— Request —
Restate, exactly and without pictures, the lines from the start of the listing below through the line holding "(.55, .5, .4), 1.0)], t)".

■ ■ ■

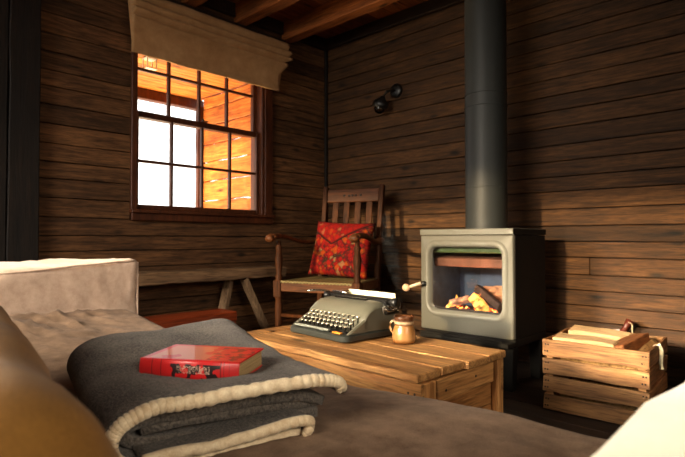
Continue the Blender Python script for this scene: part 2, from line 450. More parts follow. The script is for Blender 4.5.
# ------------------------------------------------------------------ wall lamp
t = thing('wall_lamp', 'dark metal wall lamp with small round shade on the board wall', 'lamp', (.70, 0, 1.73))
M = RX(PI/2)
bm = B(); lathe(bm, [(.0, 0), (.05, 0), (.05, .012), (.036, .02), (.016, .026), (.0, .028)], 24, M); obj('wall_plate', bm, [BLACK], t)
bm = B(); tube(bm, [(0, -.02, 0), (0, -.06, -.005), (-.02, -.085, -.02), (-.045, -.09, -.04)], .007, 8); lathe(bm, [(0, -.014), (.014, 0), (0, .014)], 12, T(-.02, -.085, -.02)); obj('lamp_arm', bm, [BLACK], t)
bm = B(); Ms = T(-.062, -.10, -.100) @ RY(R(24)) @ Matrix.Scale(1.12, 4)
lathe(bm, [(.008, .05), (.014, .048), (.02, .035), (.045, .015), (.052, -.02), (.049, -.02), (.042, .012), (.016, .032)], 24, Ms); obj('lamp_shade', bm, [BLACK], t)
bm = B(); lathe(bm, [(.012, .02), (.03, -.01), (.034, -.035), (.02, -.055), (0, -.06)], 20, Ms); obj('bulb', bm, [glass('bulb_glass', (.55, .5, .4), 1.0)], t)

# ------------------------------------------------------------------ bench
t = thing('trestle_bench', 'rough grey brown plank bench against the wall under the window', 'bench', (.0, 0, 0))
bm = B(); plank(bm, .03, .23, -2.0, -.60, .452, .515, .004, .004, .08); obj('seat_plank', bm, [W_BENCH], t)
def slant(bm, p0, p1, w, d, mat=0, jit=.002):
    p0 = Vector(p0); p1 = Vector(p1); v = p1-p0; L = v.length
    q = v.to_track_quat('Z', 'X').to_matrix().to_4x4()
    plank(bm, -w/2, w/2, -d/2, d/2, 0, L, .003, jit, .08, M=T(*p0) @ q)
for (p0, p1) in (((.19, -.915, .452), (.21, -.70, 0.002)), ((.11, -.97, .452), (.13, -1.09, 0.002)), ((.19, -1.75, .452), (.21, -1.62, 0.002)), ((.11, -1.80, .452), (.13, -1.92, 0.002))):
    bm = B(); slant(bm, p0, p1, .032, .062)
    obj('leg', bm, [W_BENCHZ], t)
# chest under it
t = thing('wooden_chest', 'low reddish brown wooden chest with brass latch under the bench', 'chest', (.30, -1.40, 0))
bm = B(); box(bm, -.09, .09, -.31, .29, .0, .225, .004); obj('chest_body', bm, [W_TRUNK], t)
bm = B(); box(bm, -.094, .094, -.315, .295, .228, .285, .006); obj('lid', bm, [W_TRUNK], t)
bm = B(); box(bm, .0935, .099, -.025, .0, .20, .25, .002); lathe(bm, [(0, 0), (.008, 0), (.008, .008), (0, .01)], 10, T(.099, -.0125, .222) @ RY(PI/2)); obj('latch', bm, [BRASS], t)

# ------------------------------------------------------------------ armchair
t = thing('armchair', 'turned brown wooden armchair with woven seat in the room corner', 'chair', (.690, -.760, 0), R(18))
def post_prof(h):
    P = [(.013, 0), (.018, .02), (.014, .05), (.021, .10), (.016, .13), (.022, .18), (.024, .30), (.019, .33), (.025, .345)]
    Q = [(.025, .45), (.018, .46), (.023, .475), (.015, .49), (.022, .54), (.024, .58), (.016, .63), (.022, .645), (.014, .66), (.014, .69)]
    return P+Q
for s in (-1, 1):
    bm = B(); lathe(bm, post_prof(.69), 18, T(s*.26, 0, 0)); box(bm, s*.26-.026, s*.26+.026, -.026, .026, .35, .45, .003)
    obj('leg', bm, [W_CHAIR], t)
    bm = B()   # rear post running up into the back
    slant(bm, (s*.205, .43, 0), (s*.205, .44, .45), .034, .036, jit=.0005); slant(bm, (s*.205, .44, .44), (s*.208, .53, 1.06), .034, .032, jit=.0005)
    obj('leg', bm, [W_CHAIR], t)
    bm = B()   # curved arm ending in a scroll
    pts = []; rr = []
    for i in range(22):
        f = i/21; yy = -.07+f*.545; zz = .705+.016*math.sin(f*PI*1.9+.4)-.012*f; xx = s*(.275-.06*f+.02*math.sin(f*PI))
        pts.append((xx, yy, zz)); rr.append(.017+.007*math.cos(f*PI)**2)
    tube(bm, pts, rr, 12, flat=(1.25, .75))
    lathe(bm, [(0, -.026), (.016, -.024), (.023, -.012), (.023, .012), (.016, .024), (0, .026)], 18, T(s*.276, -.075, .703) @ RY(PI/2)); obj('armrest', bm, [W_CHAIRX], t)
bm = B()
box(bm, -.235, .235, -.02, .02, .385, .445, .004); obj('seat_rail', bm, [W_CHAIRX], t)
bm = B(); box(bm, -.19, .19, .42, .45, .385, .44, .004); obj('seat_rail', bm, [W_CHAIRX], t)
for s in (-1, 1):
    bm = B(); slant(bm, (s*.26, .02, .415), (s*.205, .43, .415), .055, .03, jit=.0003); obj('seat_rail', bm, [W_CHAIRX], t)
    bm = B(); tube(bm, [(s*.26, .01, .2), (s*.205, .43, .2)], .011, 10); obj('stretcher', bm, [W_CHAIR], t)
bm = B(); tube(bm, [(-.255, 0, .24), (.255, 0, .24)], .011, 10); obj('stretcher', bm, [W_CHAIR], t)
m, nt, b, o = new_mat('woven_seat'); tc = nt.nodes.new('ShaderNodeTexCoord')
ck = nt.nodes.new('ShaderNodeTexChecker'); ck.inputs['Scale'].default_value = 90; ck.inputs[1].default_value = (*lin((150, 132, 84)), 1); ck.inputs[2].default_value = (*lin((84, 74, 44)), 1)
nt.links.new(tc.outputs['Object'], ck.inputs[0]); nt.links.new(ck.outputs[0], b.inputs['Base Color']); bump(nt, b, ck.outputs[1], .6, .003); WOVEN = m
bm = B()
t2 = bmesh.new(); vs = []
nx, ny = 24, 20
for j in range(ny+1):
    g = j/ny; row = []
    for i in range(nx+1):
        f = i/nx; hw = .262-.055*g
        zz = .449-.012*math.sin(PI*f)*math.sin(PI*g)
        row.append(t2.verts.new(((f*2-1)*hw, -.022+g*.455, zz+.003*math.sin(i*2.2)*.5)))
    vs.append(row)
for a, b_ in zip(vs, vs[1:]):
    for i in range(nx): t2.faces.new((a[i], a[i+1], b_[i+1], b_[i]))
r_ = bmesh.ops.extrude_face_region(t2, geom=t2.faces[:])
for v in [e for e in r_['geom'] if isinstance(e, bmesh.types.BMVert)]: v.co.z -= .012
bmesh.ops.recalc_face_normals(t2, faces=t2.faces[:])
merge(bm, t2, None, 0, True); obj('woven_seat', bm, [WOVEN], t)
def back_pt(x, z):   # back plane
    return (x, .44+(z-.44)*.145, z)
bm = B(); Mb = T(0, .44, .44) @ RX(-math.atan(.145))
box(bm, -.19, .19, -.011, .011, .515, .605, .004, M=Mb)
for xx in (-.05, -.02, .0, .02, .05):   # carved motifs
    lathe(bm, [(.009, 0), (.006, .003), (0, .004)], 8, Mb @ T(xx*1.2, -.011, .56) @ RX(PI/2), mi=1)
obj('top_rail', bm, [W_CHAIRX, BLACK], t)
bm = B(); box(bm, -.19, .19, -.011, .011, .10, .15, .003, M=Mb); obj('lower_back_rail', bm, [W_CHAIRX], t)
for k in range(4):
    xx = -.125+k*.083
    bm = B(); box(bm, xx-.021, xx+.021, -.005, .005, .145, .52, .002, M=Mb); obj('slat', bm, [W_CHAIR], t)

# kilim cushion
m, nt, b, o = new_mat('red_kilim'); tc = nt.nodes.new('ShaderNodeTexCoord')
mp = nt.nodes.new('ShaderNodeMapping'); mp.inputs['Scale'].default_value = (1, .02, 1); nt.links.new(tc.outputs['Object'], mp.inputs[0])
vo = nt.nodes.new('ShaderNodeTexVoronoi'); vo.distance = 'MANHATTAN'; vo.inputs['Scale'].default_value = 34; vo.inputs['Randomness'].default_value = .75; nt.links.new(mp.outputs[0], vo.inputs['Vector'])
sp = nt.nodes.new('ShaderNodeSeparateColor'); nt.links.new(vo.outputs['Color'], sp.inputs[0])
rd = ramp(nt, [(0, lin((150, 22, 20))), (.35, lin((185, 38, 24))), (.5, lin((120, 20, 30))), (.68, lin((215, 105, 30))), (.8, lin((60, 62, 40))), (.9, lin((190, 165, 110)))], 'CONSTANT'); nt.links.new(sp.outputs[0], rd.inputs[0])
rd2 = ramp(nt, [(0, lin((225, 120, 40))), (.12, lin((225, 120, 40))), (.2, lin((160, 24, 20))), (.62, lin((170, 30, 24))), (.8, lin((52, 30, 28)))], 'CONSTANT')
nt.links.new(math_n(nt, 'MULTIPLY', vo.outputs['Distance'], 1.0), rd2.inputs[0])
c = mixc(nt, .55, rd.outputs[0], rd2.outputs[0])
sx = nt.nodes.new('ShaderNodeSeparateXYZ'); nt.links.new(tc.outputs['Object'], sx.inputs[0])
# dark diagonal V band
d1 = math_n(nt, 'ABSOLUTE', math_n(nt, 'SUBTRACT', sx.outputs['Z'], math_n(nt, 'ADD', math_n(nt, 'MULTIPLY', math_n(nt, 'ABSOLUTE', math_n(nt, 'ADD', sx.outputs['X'], .05)), .62), .02)))
c = mixc(nt, math_n(nt, 'LESS_THAN', d1, .009), c, lin((44, 24, 22)))
d2 = math_n(nt, 'SUBTRACT', sx.outputs['Z'], math_n(nt, 'ADD', math_n(nt, 'MULTIPLY', math_n(nt, 'ABSOLUTE', math_n(nt, 'ADD', sx.outputs['X'], .05)), .62), .02))
c = mixc(nt, math_n(nt, 'MULTIPLY', math_n(nt, 'GREATER_THAN', d2, 0.0), .35), c, lin((190, 30, 22)))
c = mixc(nt, 1, c, (.55, .5, .5), 'MULTIPLY'); nt.links.new(c, b.inputs['Base Color']); b.inputs['Roughness'].default_value = .9; b.inputs['Specular IOR Level'].default_value = .15; KILIM = m
def pillow(bm, w, h, th, n=22, ns=.006, seed=0, M=None, pinch=.05):
    t = bmesh.new(); F = {}
    for side in (1, -1):
        for j in range(n+1):
            for i in range(n+1):
                u = i/n*2-1; v = j/n*2-1
                edge = i in (0, n) or j in (0, n)
                if side == -1 and edge: F[side, i, j] = F[1, i, j]; continue
                k = (max(0, 1-u**4)*max(0, 1-v**4))**.5 if not edge else 0
                x = u*w/2*(1-pinch*(1-v*v)); z = v*h/2*(1-pinch*(1-u*u))
                d = fbm(Vector((x, z, seed+side*3)), 9)*ns*k
                F[side, i, j] = t.verts.new((x, -side*(th/2*k+d), z))
    for side in (1, -1):
        for j in range(n):
            for i in range(n):
                q = [F[side, i, j], F[side, i+1, j], F[side, i+1, j+1], F[side, i, j+1]]
                t.faces.new(q if side == 1 else q[::-1])
    merge(bm, t, M, 0, True)
bm = B(); pillow(bm, .42, .37, .11, seed=2)
o = obj('kilim_cushion', bm, [KILIM]); cy = Vector((.0, .335, .635))
o.matrix_world = T(.690, -.760, 0) @ RZ(R(18)) @ T(*cy) @ RX(-R(17)) @ RY(R(3))
tag(o, 'red patterned kilim cushion leaning on the back of the corner armchair', 'cushion')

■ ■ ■

— Solution for this problem —
Continue the Blender Python script for this scene: part 2, from line 450. More parts follow. The script is for Blender 4.5.
# ------------------------------------------------------------------ wall lamp
t = thing('wall_lamp', 'dark metal wall lamp with small round shade on the board wall', 'lamp', (.70, 0, 1.73))
M = RX(PI/2)
bm = B(); lathe(bm, [(.0, 0), (.05, 0), (.05, .012), (.036, .02), (.016, .026), (.0, .028)], 24, M); obj('wall_plate', bm, [BLACK], t)
bm = B(); tube(bm, [(0, -.02, 0), (0, -.06, -.005), (-.02, -.085, -.02), (-.045, -.09, -.04)], .007, 8); lathe(bm, [(0, -.014), (.014, 0), (0, .014)], 12, T(-.02, -.085, -.02)); obj('lamp_arm', bm, [BLACK], t)
bm = B(); Ms = T(-.062, -.10, -.100) @ RY(R(24)) @ Matrix.Scale(1.12, 4)
lathe(bm, [(.008, .05), (.014, .048), (.02, .035), (.045, .015), (.052, -.02), (.049, -.02), (.042, .012), (.016, .032)], 24, Ms); obj('lamp_shade', bm, [BLACK], t)
bm = B(); lathe(bm, [(.012, .02), (.03, -.01), (.034, -.035), (.02, -.055), (0, -.06)], 20, Ms); obj('bulb', bm, [glass('bulb_glass', (.55, .5, .4), 1.0)], t)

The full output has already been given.